Le Prophète Mohammed (PSL) fut parmi les premiers à promulguer une loi internationale sur l’humanisation de la guerre avec une grande innovation. Par exemple, il n’y avait pas de loi concernant les prisonniers de guerre. Les prisonniers de Badr étaient rançonnés chacun pour 4000 dirham. Mais tous ceux qui peuvent écrire purent se libérer, sur ordre du prophète (PSL), en enseignant chacun cet art à 10 garçons musulmans de Médine : “La permission aux musulmans d’avoir des instituteurs polythéistes”. Le messager établit une série de règles pour apporter une “discipline” au combat. Ce qui suit est un ordre donné par lui et par tous ses vrais successeurs aux armées prêtes à partir, un ordre obéi à la lettre par les musulmans dans leurs guerres en tant que musulman : “Gardez toujours la crainte de Dieu à l’esprit.
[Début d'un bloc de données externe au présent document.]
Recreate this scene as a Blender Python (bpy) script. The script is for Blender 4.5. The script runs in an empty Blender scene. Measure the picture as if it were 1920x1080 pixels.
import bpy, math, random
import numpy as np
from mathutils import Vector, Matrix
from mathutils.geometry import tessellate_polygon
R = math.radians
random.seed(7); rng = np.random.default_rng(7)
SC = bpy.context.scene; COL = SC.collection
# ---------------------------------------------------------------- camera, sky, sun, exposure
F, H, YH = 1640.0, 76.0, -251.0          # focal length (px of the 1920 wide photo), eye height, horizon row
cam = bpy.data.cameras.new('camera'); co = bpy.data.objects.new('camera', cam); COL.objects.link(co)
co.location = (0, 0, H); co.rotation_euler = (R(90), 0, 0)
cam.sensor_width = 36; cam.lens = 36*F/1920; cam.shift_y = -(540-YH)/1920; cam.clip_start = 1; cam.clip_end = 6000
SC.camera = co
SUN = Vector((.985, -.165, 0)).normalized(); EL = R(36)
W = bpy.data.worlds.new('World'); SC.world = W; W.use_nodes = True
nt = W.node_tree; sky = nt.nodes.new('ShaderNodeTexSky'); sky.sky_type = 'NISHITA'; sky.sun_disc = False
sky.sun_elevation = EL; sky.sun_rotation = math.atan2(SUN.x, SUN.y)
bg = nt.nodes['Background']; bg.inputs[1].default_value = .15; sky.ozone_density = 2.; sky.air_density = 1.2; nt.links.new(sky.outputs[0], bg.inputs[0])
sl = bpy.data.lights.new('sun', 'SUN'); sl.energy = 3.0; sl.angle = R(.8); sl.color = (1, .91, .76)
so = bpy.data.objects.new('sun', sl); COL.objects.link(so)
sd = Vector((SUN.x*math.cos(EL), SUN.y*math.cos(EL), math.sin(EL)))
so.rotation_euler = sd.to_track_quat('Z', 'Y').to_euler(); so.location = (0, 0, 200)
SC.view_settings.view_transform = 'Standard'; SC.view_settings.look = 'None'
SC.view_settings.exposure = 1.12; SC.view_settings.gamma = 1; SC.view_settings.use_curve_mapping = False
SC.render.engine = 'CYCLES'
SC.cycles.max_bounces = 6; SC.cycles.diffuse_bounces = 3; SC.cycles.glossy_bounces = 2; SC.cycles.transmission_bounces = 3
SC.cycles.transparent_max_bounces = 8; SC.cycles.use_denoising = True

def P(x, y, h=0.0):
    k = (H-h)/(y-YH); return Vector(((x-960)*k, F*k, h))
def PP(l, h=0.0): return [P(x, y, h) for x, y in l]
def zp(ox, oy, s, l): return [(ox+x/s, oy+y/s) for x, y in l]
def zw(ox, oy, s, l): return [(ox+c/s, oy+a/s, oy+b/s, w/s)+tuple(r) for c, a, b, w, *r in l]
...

Rappelez-vous que vous ne pouvez rien faire sans Sa grâce. N’oubliez pas que l’islam est une mission de paix et d’amour. Ne détruisez pas les arbres fruitiers ou les champs fertiles sur vos chemins. Soyez justes et respectez le sentiment des vaincus. Respectez toutes les personnes religieuses qui vivent en ermitage ou dans les couvents, et épargnez leurs édifices.
Ne tuez pas de civils, et ne violez pas la chasteté des femmes et l’honneur des conquis. Ne faites pas de mal aux vieillards et aux enfants, et n’acceptez pas de présent (cadeaux) de la part de la population civile. Ne logez pas vos soldats ou vos officiers dans les maisons des civils”. En toute circonstance, l’obéissance à Dieu implique une obéissance inconditionnelle ce qui a été révélé dans le Coran. L’obéissance au Messager signifie de suivre son style de vie de prés et autant que possible en obéissant ce qui est ordonné ou prohibé dans le Coran et par le Messager. “Prenez ce que le Messager vous donne et ce qu’il vous interdit, abstenez-vous en” S 59 V 7.
Au nom de quoi peut-on faire prévaloir le terme Jihad pour semer la terreur en massacrant les populations civiles innocentes : des vieillards, des enfants, des femmes ? Au nom de quoi peut-on faire prévaloir le terme Jihad pour incendier des villages, leurs bétails, leurs champs en maturité, et même les greniers biens achalandés, empoisonner les cours d’eau et les puits ? Au nom de quel Jihad peut-on faire prévaloir pour se faire exploser au milieu d’une foule d’innocente population et de surcroit dans une mosquée, enlever les femmes ? Ces actes ne font honneur à aucune religion révélée, mais relève du terrorisme pur.
Nous remercions le gouvernement de la Transition d’avoir banni dans toutes leurs déclarations cet amalgame délibéré de “jihadistes” en lieu et place de terroristes.
Oui à la lutte contre le terrorisme sous toutes ses formes, mais non à l’amalgame délibéré et entretenu entre le jihad et le terrorisme.